Plaintiff was employed with Defendant as an automobile sales associate beginning in 1999. Over the next six (6) years, he was promoted several times, and Plaintiff eventually became the General Manager of one of Defendant’s car dealerships. Plaintiff was successful in that capacity, and in 2011, he was awarded 4,000 restricted shares of stock in Defendant’s company under an “Award Agreement.” Under the terms of the agreement, the restricted shares were scheduled to vest on April 19, 2014, “provided that [Plaintiff] must be employed as of such Vesting Date.” If Plaintiff’s employment was terminated prior to the vesting date, all of Plaintiff’s rights with regard to the restricted shares would immediately terminate. The agreement further provided that Defendant “may accelerate the vesting of all or any portion of the Restricted Shares, at any time and from time to time.”

Four (4) months prior to the vesting date, Defendant terminated Plaintiff’s employment. Plaintiff contended that the individual who terminated Plaintiff’s employment knew the restricted shares were about to vest, and that Plaintiff was terminated despite that sales at his dealership were commensurate with sales at other similar dealerships. Plaintiff further asserted that Defendant normally would allow managers to move to a different position within the company rather than be terminated, but that Defendant did not accommodate his request to do so. As a result of the termination, Plaintiff did not receive the restricted shares. Plaintiff subsequently filed a lawsuit against Defendant, setting forth causes of action for breach of contract and unjust enrichment, and requesting specific performance of the Award Agreement. Defendant moved to dismiss.

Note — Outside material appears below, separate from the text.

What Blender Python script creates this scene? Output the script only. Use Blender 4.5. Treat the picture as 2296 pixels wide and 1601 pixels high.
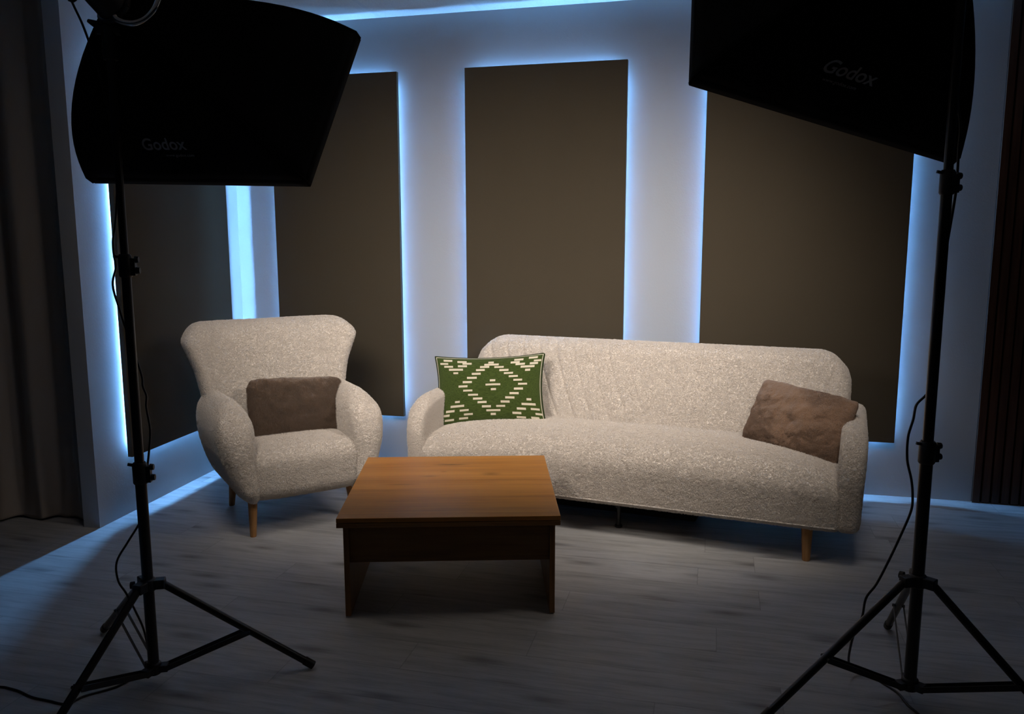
import bpy, bmesh, math, random
import numpy as np
from mathutils import Vector, Matrix
R = math.radians
random.seed(4)
rng = np.random.default_rng(4)
for o in list(bpy.data.objects): bpy.data.objects.remove(o)
SC = bpy.context.scene
COL = SC.collection

# ------------------------------------------------------------------ camera, world, exposure
CAM_H = 1.40
cd = bpy.data.cameras.new('camera'); cam = bpy.data.objects.new('camera', cd); COL.objects.link(cam)
cd.sensor_fit = 'HORIZONTAL'; cd.sensor_width = 36.0; cd.lens = 36.0 * 1830 / 2296
cd.clip_start = .05; cd.clip_end = 60
pitch = math.atan(272 / 1830); roll = .0018
fwd = Vector((0, math.cos(pitch), -math.sin(pitch))); rt = Vector((1, 0, 0)); up = rt.cross(fwd)
r2 = rt * math.cos(roll) - up * math.sin(roll); u2 = up * math.cos(roll) + rt * math.sin(roll)
cam.matrix_world = Matrix(((r2.x, u2.x, -fwd.x, 0), (r2.y, u2.y, -fwd.y, 0), (r2.z, u2.z, -fwd.z, CAM_H), (0, 0, 0, 1)))
SC.camera = cam
w = bpy.data.worlds.new('world'); SC.world = w; w.use_nodes = True
w.node_tree.nodes['Background'].inputs[0].default_value = (.35, .5, .8, 1)
w.node_tree.nodes['Background'].inputs[1].default_value = .0015
SC.view_settings.view_transform = 'Standard'; SC.view_settings.look = 'None'
SC.view_settings.exposure = 0.0; SC.view_settings.gamma = 1.0; SC.view_settings.use_curve_mapping = False
SOFTBOX_WATTS = {'left': 8.4, 'right': 10.8}
SOFTBOX_SPREAD = {'left': 94, 'right': 97}
SOFTBOX_COLOR = (1.0, .89, .79)
LED_STRENGTH = 300.0
LED_COLOR = (.18, .48, 1.0)

# ------------------------------------------------------------------ materials
class NT:
    def __init__(s, name):
        s.m = bpy.data.materials.new(name); s.m.use_nodes = True
        s.t = s.m.node_tree; s.b = s.t.nodes['Principled BSDF']
    def n(s, kind, **kw):
        nd = s.t.nodes.new(kind)
        for k, v in kw.items():
            if k.startswith('i_'):
                key = k[2:]; key = int(key) if key.isdigit() else key
                nd.inputs[key].default_value = v
            else: setattr(nd, k, v)
        return nd
    def l(s, a, b): s.t.links.new(a, b)
    def math(s, op, a, b=None, c=None, clamp=False):
        nd = s.t.nodes.new('ShaderNodeMath'); nd.operation = op; nd.use_clamp = clamp
        for i, x in enumerate((a, b, c)):
            if x is None: continue
            if isinstance(x, (int, float)): nd.inputs[i].default_value = x
            else: s.l(x, nd.inputs[i])
        return nd.outputs[0]
    def ramp(s, fac, stops):
        nd = s.t.nodes.new('ShaderNodeValToRGB'); e = nd.color_ramp.elements
        while len(e) < len(stops): e.new(.5)
        for i, (p, c) in enumerate(stops):
            e[i].position = p; e[i].color = (*c, 1) if len(c) == 3 else c
        s.l(fac, nd.inputs[0]); return nd.outputs[0]
    def set(s, **kw):
        for k, v in kw.items():
            i = s.b.inputs[k.replace('_', ' ')]
            if hasattr(v, 'node'): s.l(v, i)
            else: i.default_value = (*v, 1) if isinstance(v, tuple) and len(v) == 3 else v
        return s
    def coord(s, kind='Object'):
        if not hasattr(s, 'tc'): s.tc = s.n('ShaderNodeTexCoord')
        return s.tc.outputs[kind]
    def noise(s, vec, scale, detail=3, rough=.5, out='Fac'):
        nd = s.n('ShaderNodeTexNoise'); nd.inputs['Scale'].default_value = scale
        nd.inputs['Detail'].default_value = detail; nd.inputs['Roughness'].default_value = rough
        s.l(vec, nd.inputs['Vector']); return nd.outputs[out]
    def mapv(s, vec, scale=(1, 1, 1), rot=(0, 0, 0), loc=(0, 0, 0)):
        nd = s.n('ShaderNodeMapping'); nd.inputs['Scale'].default_value = scale
        nd.inputs['Rotation'].default_value = rot; nd.inputs['Location'].default_value = loc
        s.l(vec, nd.inputs['Vector']); return nd.outputs[0]
    def bump(s, h, strength=.3, dist=.01, normal=None):
        nd = s.n('ShaderNodeBump'); nd.inputs['Strength'].default_value = strength
        nd.inputs['Distance'].default_value = dist; s.l(h, nd.inputs['Height'])
        if normal is not None: s.l(normal, nd.inputs['Normal'])
        return nd.outputs[0]
    def mix(s, fac, a, b):
        nd = s.n('ShaderNodeMix', data_type='RGBA')
        for i, x in ((0, fac), (6, a), (7, b)):
            if hasattr(x, 'node'): s.l(x, nd.inputs[i])
            else: nd.inputs[i].default_value = (*x, 1) if isinstance(x, tuple) else x
        return nd.outputs[2]

def plain(name, col, rough=.5, metal=0, spec=.5, bump=None):
    m = NT(name); m.set(Base_Color=col, Roughness=rough, Metallic=metal); m.b.inputs['Specular IOR Level'].default_value = spec
    nz = m.noise(m.coord(), bump[0] if bump else 30, 3)
    m.set(Roughness=m.math('MULTIPLY_ADD', nz, .1, rough - .05))
    if bump: m.set(Normal=m.bump(nz, bump[1], .004))
    return m.m

def mat_wall():
    m = NT('wall_paint'); c = m.coord()
    n1 = m.noise(c, 90, 4, .6); n2 = m.noise(c, 260, 2)
    h = m.math('ADD', n1, m.math('MULTIPLY', n2, .4))
    m.set(Base_Color=(.395, .405, .415), Roughness=.8, Normal=m.bump(h, .16, .003)); m.b.inputs['Specular IOR Level'].default_value = .25
    return m.m

def mat_floor():  
    # grey oak laminate: planks run along the back wall
    m = NT('grey_oak_laminate'); c = m.coord()
    v = m.mapv(c, rot=(0, 0, R(13.93)))      # now x runs along the planks
    sx = m.n('ShaderNodeSeparateXYZ'); m.l(v, sx.inputs[0])
    y = m.math('DIVIDE', m.math('ADD', sx.outputs[1], -2.597 + 1.8 + .797), .179)
    row = m.math('FLOOR', y); fy = m.math('FRACT', y)
    wn = m.n('ShaderNodeTexWhiteNoise', noise_dimensions='1D'); m.l(row, wn.inputs['W'])
    off = m.math('MULTIPLY', wn.outputs['Value'], 1.2)
    x = m.math('DIVIDE', m.math('ADD', sx.outputs[0], off), 1.2)
    colm = m.math('FLOOR', x); fx = m.math('FRACT', x)
    wn2 = m.n('ShaderNodeTexWhiteNoise', noise_dimensions='2D'); cv = m.n('ShaderNodeCombineXYZ')
    m.l(row, cv.inputs[0]); m.l(colm, cv.inputs[1]); m.l(cv.outputs[0], wn2.inputs['Vector'])
    rnd = wn2.outputs['Value']
    cv2 = m.n('ShaderNodeCombineXYZ')
    m.l(m.math('ADD', m.math('MULTIPLY', sx.outputs[0], 1.0), m.math('MULTIPLY', rnd, 17)), cv2.inputs[0])
    m.l(m.math('MULTIPLY', sx.outputs[1], 1), cv2.inputs[1]); m.l(m.math('MULTIPLY', rnd, 9), cv2.inputs[2])
    g1 = m.noise(m.mapv(cv2.outputs[0], (1.3, 17, 1)), 2.4, 7, .66)
    g2 = m.noise(m.mapv(cv2.outputs[0], (5, 120, 1)), 2.5, 4, .6)
    g3 = m.noise(m.mapv(cv2.outputs[0], (1.2, 7, 1)), 2.6, 5, .6)
    kn = m.n('ShaderNodeTexVoronoi', feature='F1', voronoi_dimensions='2D'); m.l(m.mapv(cv2.outputs[0], (2.2, 7.5, 1)), kn.inputs['Vector']); kn.inputs['Scale'].default_value = 1.0
    wig = m.math('ADD', kn.outputs['Distance'], m.math('MULTIPLY', g1, .12))
    kc = m.n('ShaderNodeSeparateColor'); m.l(kn.outputs['Color'], kc.inputs[0])
    knot = m.math('SUBTRACT', 1, m.math('SMOOTH_MIN', 1, m.math('MULTIPLY', wig, 3.4), .2), clamp=True)
    knot = m.math('MULTIPLY', knot, m.math('GREATER_THAN', kc.outputs[0], .55))
    g = m.math('ADD', m.math('MULTIPLY', g1, .55), m.math('ADD', m.math('MULTIPLY', g2, .25), m.math('MULTIPLY', g3, .35)))
    col = m.ramp(g, [(.37, (.20, .20, .20)), (.48, (.345, .345, .345)), (.59, (.435, .435, .435)), (.72, (.51, .51, .51))])
    tint = m.math('MULTIPLY_ADD', rnd, .12, .94)
    mm = m.n('ShaderNodeMix', data_type='RGBA', blend_type='MULTIPLY'); mm.inputs[0].default_value = 1
    cb = m.n('ShaderNodeCombineColor')
    for i in range(3): m.l(tint, cb.inputs[i])
    m.l(col, mm.inputs[6]); m.l(cb.outputs[0], mm.inputs[7])
    col = m.mix(m.math('MULTIPLY', knot, .8), mm.outputs[2], (.09, .08, .075))
    ey = m.math('MINIMUM', fy, m.math('SUBTRACT', 1, fy)); ex = m.math('MINIMUM', fx, m.math('SUBTRACT', 1, fx))
    jy = m.math('LESS_THAN', ey, .009); jx = m.math('LESS_THAN', ex, .0013)
    j = m.math('MAXIMUM', jy, jx)
    col = m.mix(m.math('MULTIPLY', j, .32), col, (.08, .075, .07))
    h = m.math('SUBTRACT', m.math('MULTIPLY', g2, .5), m.math('MULTIPLY', j, 1.0))
    m.set(Base_Color=col, Roughness=m.math('MULTIPLY_ADD', g1, .25, .38), Normal=m.bump(h, .25, .002))
    m.b.inputs['Specular IOR Level'].default_value = .4
    return m.m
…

Judge M. Hannah Lauck, writing for the Court, granted Defendant’s motion. Initially, the Court addressed Defendant’s contention that Plaintiff’s causes of action were merely an attempt to cloak a wrongful termination claim. The Court held that “[i]n the event [Plaintiff] intended to allege a claim for wrongful termination, his claim fails” because Plaintiff could point to no Virginia statute that Defendant violated in terminating his employment. Accordingly, to the extent that Plaintiff alleged wrongful termination; he had failed to state a claim.

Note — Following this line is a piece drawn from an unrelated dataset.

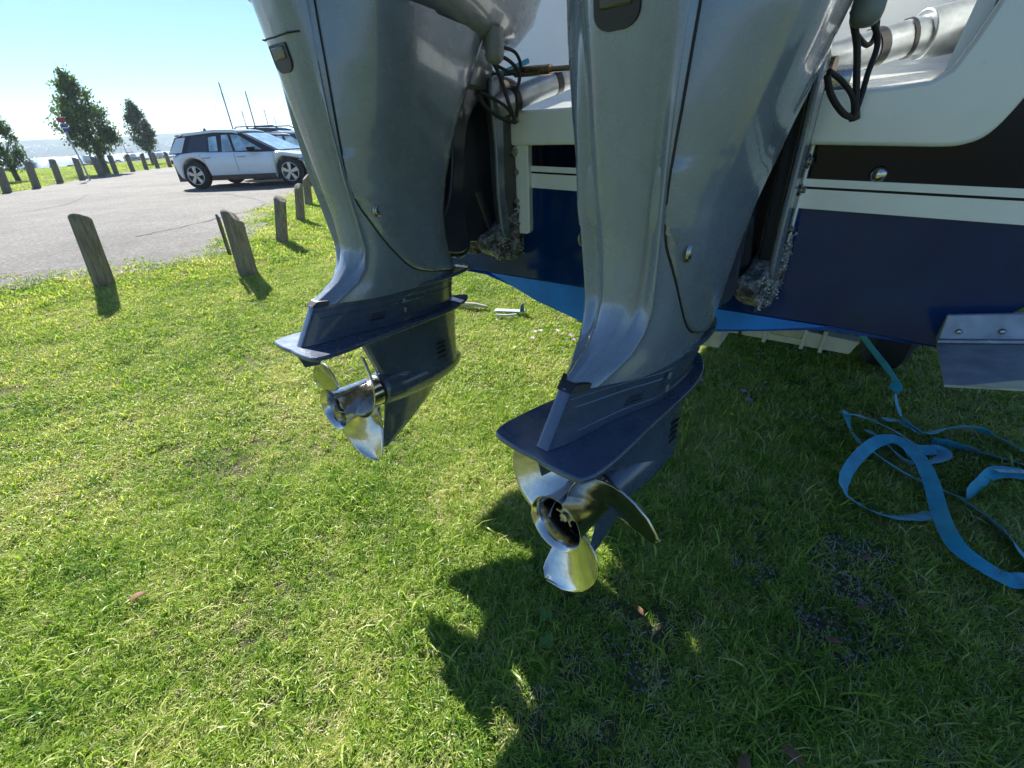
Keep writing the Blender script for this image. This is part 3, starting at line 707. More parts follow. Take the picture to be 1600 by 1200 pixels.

The Court also dismissed Plaintiff’s claim for breach of contract. In this regard, the Court noted that Plaintiff contended that the Award Agreement “constituted [a] unilateral offer of the Restricted Shares, for which [Plaintiff] gave ‘sufficient consideration’ by refraining from quitting ‘in reliance’ on” Defendant’s offer of the shares. Plaintiff therefore asserted that the Award Agreement was a unilateral contract that Defendant violated by terminating his employment, and further argued that Defendant breached the implied duty of good faith and fair dealing by choosing not to accelerate the vesting date. The Court held, however, that Virginia employers “may condition acceptance of an offer on the satisfaction of certain conditions, and a contract is not formed until the employee accepts the offer by full performance of those conditions.” Here, the vesting condition was Plaintiff’s continued employment through April 19, 2014. Because Plaintiff did not meet that condition, no contract was formed and Defendant was not liable for breach of contract.

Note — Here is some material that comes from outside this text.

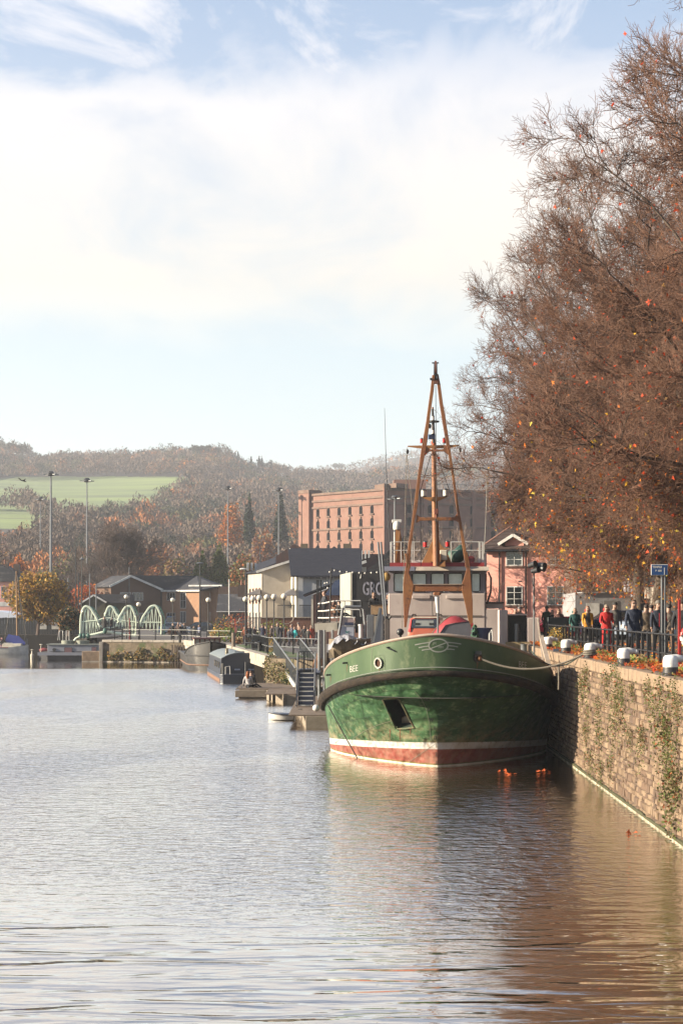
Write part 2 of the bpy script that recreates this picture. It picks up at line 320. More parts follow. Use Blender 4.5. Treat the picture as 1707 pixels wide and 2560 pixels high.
# ------------------------------------------------------------------ water
ZL, ZQ = 2.15, 3.69                    # low quays and promenade, near quay top
def wallx(Y): return 7.12+.01107*Y if Y < 66 else 7.12+.01107*66+(Y-66)*.055
def water_mat():
    m = bpy.data.materials.new('harbour_water'); m.use_nodes = True; n = m.node_tree.nodes; l = m.node_tree.links; b = n['Principled BSDF']
    g = n.new('ShaderNodeNewGeometry'); pos = g.outputs['Position']; sp = n.new('ShaderNodeSeparateXYZ'); l.new(pos, sp.inputs[0])
    def nz(sx, sy, det=3, ro=.5, dis=0., off=0.):
        mp = n.new('ShaderNodeMapping'); l.new(pos, mp.inputs[0]); mp.inputs['Scale'].default_value = (sx, sy, 1); mp.inputs['Location'].default_value = (off, off, 0)
        t = n.new('ShaderNodeTexNoise'); l.new(mp.outputs[0], t.inputs['Vector']); t.inputs['Scale'].default_value = 1; t.inputs['Detail'].default_value = det; t.inputs['Roughness'].default_value = ro; t.inputs['Distortion'].default_value = dis
        return t.outputs[0]
    def mm(op, a, b_=None, clamp=False):
        t = n.new('ShaderNodeMath'); t.operation = op; t.use_clamp = clamp
        for i, v in enumerate((a, b_)):
            if v is None: continue
            if isinstance(v, (int, float)): t.inputs[i].default_value = v
            else: l.new(v, t.inputs[i])
        return t.outputs[0]
    def sm(v, a, b_, x=0., y=1.):
        t = n.new('ShaderNodeMapRange'); t.interpolation_type = 'SMOOTHSTEP'; l.new(v, t.inputs[0])
        for i, q in zip((1, 2, 3, 4), (a, b_, x, y)): t.inputs[i].default_value = q
        return t.outputs[0]
    n.remove(b); b = n.new('ShaderNodeBsdfDiffuse'); gl = n.new('ShaderNodeBsdfGlossy'); fz = n.new('ShaderNodeFresnel'); fz.inputs['IOR'].default_value = 1.33; mxs = n.new('ShaderNodeMixShader'); l.new(mm('MINIMUM', mm('SUBTRACT', mm('MULTIPLY', mm('POWER', fz.outputs[0], .42), 1.5), .12), .98), mxs.inputs[0]); l.new(b.outputs[0], mxs.inputs[1]); l.new(gl.outputs[0], mxs.inputs[2]); l.new(mxs.outputs[0], n['Material Output'].inputs['Surface']); gl.inputs['Color'].default_value = (.985, .965, .94, 1)
    edge = mm('ADD', sp.outputs[1], mm('MULTIPLY', mm('SUBTRACT', nz(.12, .05, 2), .5), 16))
    near = mm('SUBTRACT', 1, sm(edge, 25, 31))            # long slow swell close by
    wind = mm('MULTIPLY', sm(edge, 25, 33), sm(sp.outputs[1], 150, 146))   # wind ruffled middle, glassy beyond the barge
    patch = sm(nz(.10, .045, 2, .5, .6, 5.), .36, .62, .45, 1.)
    lee = sm(mm('ADD', sp.outputs[0], mm('MULTIPLY', nz(.2, .2, 2), 1.2)), 5.2, 7.6, 1., .25)
    lee2 = sm(mm('ADD', sp.outputs[1], mm('MULTIPLY', sp.outputs[0], -.2)), 49, 56, 0., 1.)
    side = sm(sp.outputs[0], -.5, 1.2, 0., 1.)
    leeb = mm('SUBTRACT', 1, mm('MULTIPLY', mm('MULTIPLY', lee2, side), .6))
    fine = mm('ADD', mm('MULTIPLY', nz(3.0, 4.4, 3, .55, .4), .064), mm('MULTIPLY', nz(1.1, 2.0, 2, .5, .3, 9.), .05))
    fine = mm('MULTIPLY', mm('MULTIPLY', fine, mm('MULTIPLY', wind, patch)), mm('MULTIPLY', lee, leeb))
    slow = mm('ADD', mm('MULTIPLY', nz(.35, 1.5, 2, .45, .8, 2.), .10), mm('MULTIPLY', nz(1.3, 5.0, 2, .4, .5, 4.), .016))
    slow = mm('MULTIPLY', slow, mm('ADD', mm('MULTIPLY', near, .55), .14))
    glassy = mm('MULTIPLY', nz(.5, .9, 2), .012)
    h = mm('ADD', mm('ADD', fine, slow), glassy)
    bp = n.new('ShaderNodeBump'); bp.inputs['Strength'].default_value = 1.; bp.inputs['Distance'].default_value = 1.; l.new(h, bp.inputs['Height']); tl = n.new('ShaderNodeVectorMath'); tl.operation = 'SCALE'; tl.inputs[0].default_value = (0, -1, 0); l.new(mm('ADD', mm('MULTIPLY', mm('MULTIPLY', mm('MULTIPLY', wind, patch), mm('MULTIPLY', lee, leeb)), sm(sp.outputs[1], 32, 95, .042, .112)), mm('MULTIPLY', near, .012)), tl.inputs['Scale'])
    ad = n.new('ShaderNodeVectorMath'); ad.operation = 'ADD'; l.new(bp.outputs[0], ad.inputs[0]); l.new(tl.outputs[0], ad.inputs[1]); nrz = n.new('ShaderNodeVectorMath'); nrz.operation = 'NORMALIZE'; l.new(ad.outputs[0], nrz.inputs[0])   # added tilt towards the quay so the ruffled water mirrors brighter sky
    l.new(nrz.outputs[0], gl.inputs['Normal']); l.new(bp.outputs[0], fz.inputs['Normal'])
    l.new(mm('ADD', mm('MULTIPLY', mm('MULTIPLY', wind, patch), sm(sp.outputs[1], 30, 100, .04, .10)), .03), gl.inputs['Roughness'])
    cr = n.new('ShaderNodeValToRGB'); l.new(nz(.3, .12, 3), cr.inputs[0]); cr.color_ramp.elements[0].color = (.075, .046, .022, 1); cr.color_ramp.elements[1].color = (.10, .062, .03, 1)
    l.new(cr.outputs[0], b.inputs['Color'])
    return m
WATER = water_mat()
struct('water', MB().poly([(-400, -30, 0), (60, -30, 0), (60, 420, 0), (-400, 420, 0)]), WATER)
struct('harbour_bed', MB().poly([(-1400, -60, -2.5), (1400, -60, -2.5), (1400, 3600, -2.5), (-1400, 3600, -2.5)]), pm('mud', (.06, .045, .03), .9))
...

Regarding Plaintiff’s argument that Defendant breached the implied duty of good faith and fair dealing, the Court cited to well-established precedent holding that such an argument may only be successful where the plaintiff fully performed his or her obligations under the contract. Because Plaintiff had failed to demonstrate the existence of a contract or that he fully met all of his obligations under the Award Agreement, the Court concluded that Defendant did not violate the implied covenant of good faith and fair dealing.

Finally, with regard to Plaintiff’s unjust enrichment claim, the Court noted that Plaintiff’s claim was based on Defendant’s purported breach of the Award Agreement. Because Plaintiff’s claim was therefore based on an alleged contract which the Court had already concluded did not exist, Plaintiff had failed to state a claim.